CHALLENGE :: Leave out all pictures. Return exactly the lines from the top of the material through the line containing "tag(o, 'tiny pale".

RECORDED INFORMATION ::
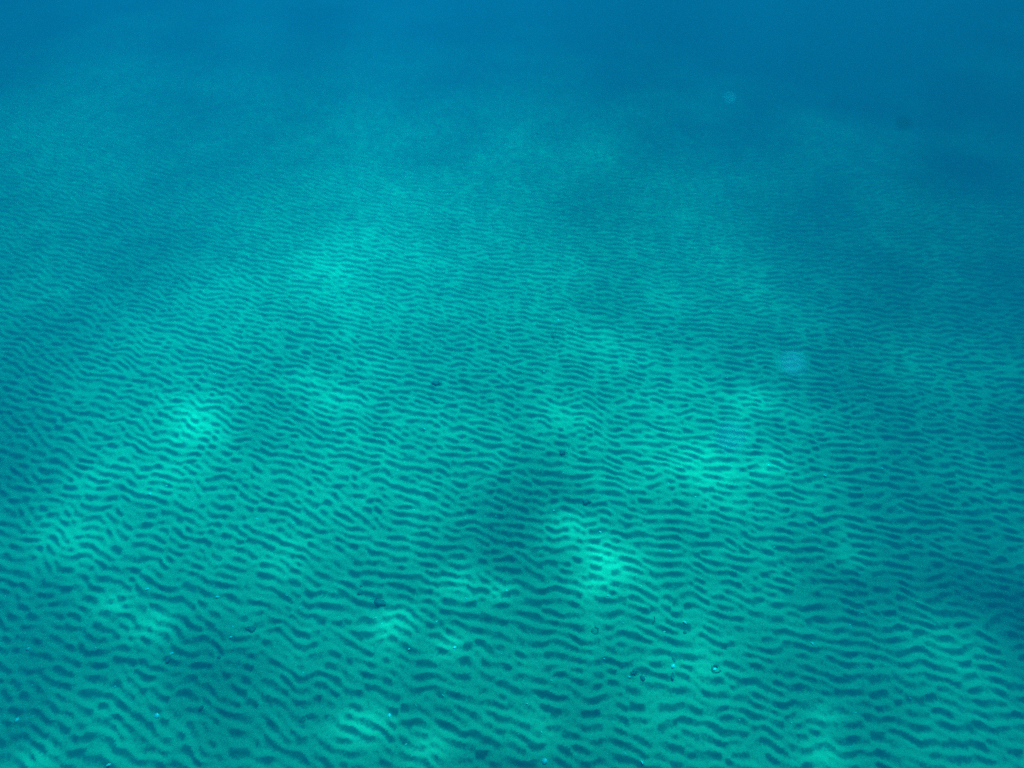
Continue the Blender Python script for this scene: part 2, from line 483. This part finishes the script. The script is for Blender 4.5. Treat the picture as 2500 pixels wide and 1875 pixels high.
# the many tiny flecks, all alike
TINY = [(232, 1580), (277, 1671), (565, 1525), (77, 1671), (627, 1266), (557, 1508), (699, 1450), (733, 1478), (998, 1581), (916, 1504), (931, 1518),
        (1015, 1720), (1081, 1696), (1243, 1698), (716, 1277), (1211, 1262), (1237, 1445), (1138, 1460), (1066, 1516), (991, 1815), (737, 1636),
        (1224, 1598), (1136, 1269), (1390, 1261), (1465, 1300), (1564, 1433), (1483, 1458), (1474, 1610), (1287, 1720), (1322, 1789), (1521, 1523),
        (1622, 1542), (1347, 1664), (1805, 1758), (1526, 1841), (1997, 1342), (2225, 1325), (2391, 1378), (2236, 1474), (2237, 1491), (2073, 1529),
        (2095, 1700), (2222, 1705), (2091, 1738), (1888, 1340), (2182, 1277), (2103, 1499), (2438, 1410), (1933, 1764), (2078, 1821), (1981, 1310),
        (303, 1157), (590, 991), (403, 754), (525, 916), (589, 946), (405, 1185), (567, 981), (815, 1050), (884, 1221), (916, 940), (1195, 907),
        (1162, 1151), (1103, 1172), (1216, 1016), (826, 962), (1100, 719), (818, 723), (1036, 1047), (889, 1094), (1153, 1079), (1204, 1224), (749, 987),
        (970, 1148), (1348, 798), (1481, 934), (1443, 915), (1275, 1202), (1352, 1249), (1376, 1158), (1785, 1143), (1773, 926), (1858, 782), (1698, 1215),
        (1328, 910), (1539, 1199), (1632, 1182), (1928, 822), (2034, 937), (2144, 1037), (2099, 1100), (1874, 1141), (2131, 1102), (655, 437), (1010, 1245)]
for i, (X, Y) in enumerate(TINY):
    o = lay('shell_fleck', (CHIP, SHARD)[i % 2], SHELL, X, Y, random.uniform(4.2, 6.0), random.uniform(-0.9, 0.9), 0.2, 0.12)
    tag(o, 'tiny pale shell fleck, hardly more than a dot, on the rippled sand', 'shell fleck', 'tiny pale shell flecks on the rippled sand')

# dark things: x, y, size, mesh, material, turn, name, category, label
DARK = [(409, 1606, 26, leaf_mesh(1), WEED, 1.35, 'leaf', 'leaf', 'dark dead leaf standing upright under a white shell splinter, lower left'),
        (488, 1723, 17, lump_mesh('stone', 4, 1, 0.75, 0.6), STONE, 0.9, 'stone', 'stone', 'dark oval stone right of the biggest white shell, lower left'),
        (531, 1600, 15, lump_mesh('stone', 6, 0.8, 0.9, 0.5), STONE, 0.2, 'stone', 'stone', 'small dark stone right of the upright dead leaf, lower left'),
        (610, 1529, 42, tangle_mesh(1, 1.1), WEED, -0.3, 'weed_clump', 'weed', 'ragged dark weed clump just below left of centre bottom, beside small shell flecks'),
        (876, 1443, 17, lump_mesh('stone', 8, 0.9, 0.8, 0.7), STONE, 0.0, 'stone', 'stone', 'dark stone under a smaller dark stone, left of the bottom centre'),
        (880, 1426, 9, lump_mesh('stone', 9, 1, 1, 0.8), STONE, 0.0, 'stone', 'stone', 'smallest dark round stone, just above a bigger dark stone'),
        (921, 1461, 50, tangle_mesh(3, 1.5), WEED, -0.5, 'weed_clump', 'weed', 'long drift of torn dark weed right of two dark stones'),
        (1547, 1643, 34, tangle_mesh(4, 1.0), WEED, 0.3, 'weed_clump', 'weed', 'dark weed clump with a pale splinter at its left foot'),
        (1568, 1658, 20, lump_mesh('stone', 12, 0.8, 1, 0.7), STONE, 0.5, 'stone', 'stone', 'dark stone touching the right side of a dark weed clump'),
        (1645, 1611, 16, leaf_mesh(3), WEED, 2.0, 'leaf', 'leaf', 'dark leaf above the pinned white shell lump'),
        (1642, 1652, 24, leaf_mesh(5), WEED, 1.5, 'leaf', 'leaf', 'dark narrow leaf below the pinned white shell lump'),
        (1748, 1634, 32, loop_mesh(2), WEED, 0.3, 'weed_loop', 'weed', 'dark weed strand curled in a ring round a pale shell lump'),
        (1453, 1541, 26, loop_mesh(5), WEED, 2.2, 'weed_loop', 'weed', 'empty ring of dark weed near the bottom centre, with no shell inside'),
        (1596, 1515, 24, twig_mesh(2), WEED, 1.35, 'twig', 'twig', 'thin dark twig pointing down from a long dark ripple'),
        (1353, 822, 40, twig_mesh(6), WEED, 1.5, 'twig', 'twig', 'faint dark upright twig in the middle distance'),
        (1376, 1108, 34, tangle_mesh(7, 1.0), WEED, 0.1, 'weed_clump', 'weed', 'dark ragged weed clump right in the middle of the sand'),
        (1432, 1228, 34, tangle_mesh(8, 0.9), WEED, 0.4, 'weed_clump', 'weed', 'dark weed clump above the brightest light patch'),
        (1068, 936, 36, tangle_mesh(9, 1.2), WEED, -0.1, 'weed_clump', 'weed', 'dark smudge of weed left of the middle, farthest of the weed clumps'),
        (1066, 981, 16, lump_mesh('stone', 15, 1.2, 0.7, 0.5), STONE, 0.1, 'stone', 'stone', 'dark flat stone below the farthest weed clump'),
        (1672, 1545, 14, lump_mesh('stone', 17, 0.9, 0.9, 0.6), STONE, 0.0, 'stone', 'stone', 'small dark stone under a long slanting shell sliver'),
        (1313, 329, 9, lump_mesh('stone', 19, 0.9, 0.9, 0.9), STONE, 0.0, 'stone', 'stone', 'lone dark speck of stone far off near the top middle')]
for X, Y, s, me, mat, rot, name, cat, label in DARK:
    o = lay(name, me, mat, X, Y, s * 0.72, rot, 0.0, 0.12 if name == 'weed_loop' else 0.0)
    tag(o, label, cat)

# small grains of matter drifting close to the lens, far out of its focus
DRIFT = [(1933, 893, 0.0105, 0.55, (0.02, 0.29, 0.35), 'pale blurred bluish blob hanging in the water, right of the middle'),
         (1780, 241, 0.0062, 0.95, (0.02, 0.5, 0.6), 'small pale blurred blob hanging in the dark blue water at upper right'),
         (1782, 1074, 0.0090, 0.42, (0.012, 0.27, 0.33), 'large faint blue blur hanging in the water below the paler blob'),
         (2205, 300, 0.0060, 0.85, (0.004, 0.005, 0.006), 'dark blurred bit of matter hanging in the blue water at upper right')]
for k, (X, Y, size, dist, colour, label) in enumerate(DRIFT):
    o = link('drifting_matter', lump_mesh('drifting_matter', 31 + k, 1.0, 0.9, 0.95, 0.35), plain('drifting_matter', colour, 0.9, 0.05, 40, 0.8))
    o.location = Vector((0, 0, CAM_H)) + ray(X, Y).normalized() * dist
    o.scale = (size, size, size)
    o.rotation_euler = (0.4 * k, 0.7 * k, 0.3 * k)
    tag(o, label, 'drifting matter')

COMPLETE OUTPUT ::
Continue the Blender Python script for this scene: part 2, from line 483. This part finishes the script. The script is for Blender 4.5. Treat the picture as 2500 pixels wide and 1875 pixels high.
# the many tiny flecks, all alike
TINY = [(232, 1580), (277, 1671), (565, 1525), (77, 1671), (627, 1266), (557, 1508), (699, 1450), (733, 1478), (998, 1581), (916, 1504), (931, 1518),
        (1015, 1720), (1081, 1696), (1243, 1698), (716, 1277), (1211, 1262), (1237, 1445), (1138, 1460), (1066, 1516), (991, 1815), (737, 1636),
        (1224, 1598), (1136, 1269), (1390, 1261), (1465, 1300), (1564, 1433), (1483, 1458), (1474, 1610), (1287, 1720), (1322, 1789), (1521, 1523),
        (1622, 1542), (1347, 1664), (1805, 1758), (1526, 1841), (1997, 1342), (2225, 1325), (2391, 1378), (2236, 1474), (2237, 1491), (2073, 1529),
        (2095, 1700), (2222, 1705), (2091, 1738), (1888, 1340), (2182, 1277), (2103, 1499), (2438, 1410), (1933, 1764), (2078, 1821), (1981, 1310),
        (303, 1157), (590, 991), (403, 754), (525, 916), (589, 946), (405, 1185), (567, 981), (815, 1050), (884, 1221), (916, 940), (1195, 907),
        (1162, 1151), (1103, 1172), (1216, 1016), (826, 962), (1100, 719), (818, 723), (1036, 1047), (889, 1094), (1153, 1079), (1204, 1224), (749, 987),
        (970, 1148), (1348, 798), (1481, 934), (1443, 915), (1275, 1202), (1352, 1249), (1376, 1158), (1785, 1143), (1773, 926), (1858, 782), (1698, 1215),
        (1328, 910), (1539, 1199), (1632, 1182), (1928, 822), (2034, 937), (2144, 1037), (2099, 1100), (1874, 1141), (2131, 1102), (655, 437), (1010, 1245)]
for i, (X, Y) in enumerate(TINY):
    o = lay('shell_fleck', (CHIP, SHARD)[i % 2], SHELL, X, Y, random.uniform(4.2, 6.0), random.uniform(-0.9, 0.9), 0.2, 0.12)
    tag(o, 'tiny pale shell fleck, hardly more than a dot, on the rippled sand', 'shell fleck', 'tiny pale shell flecks on the rippled sand')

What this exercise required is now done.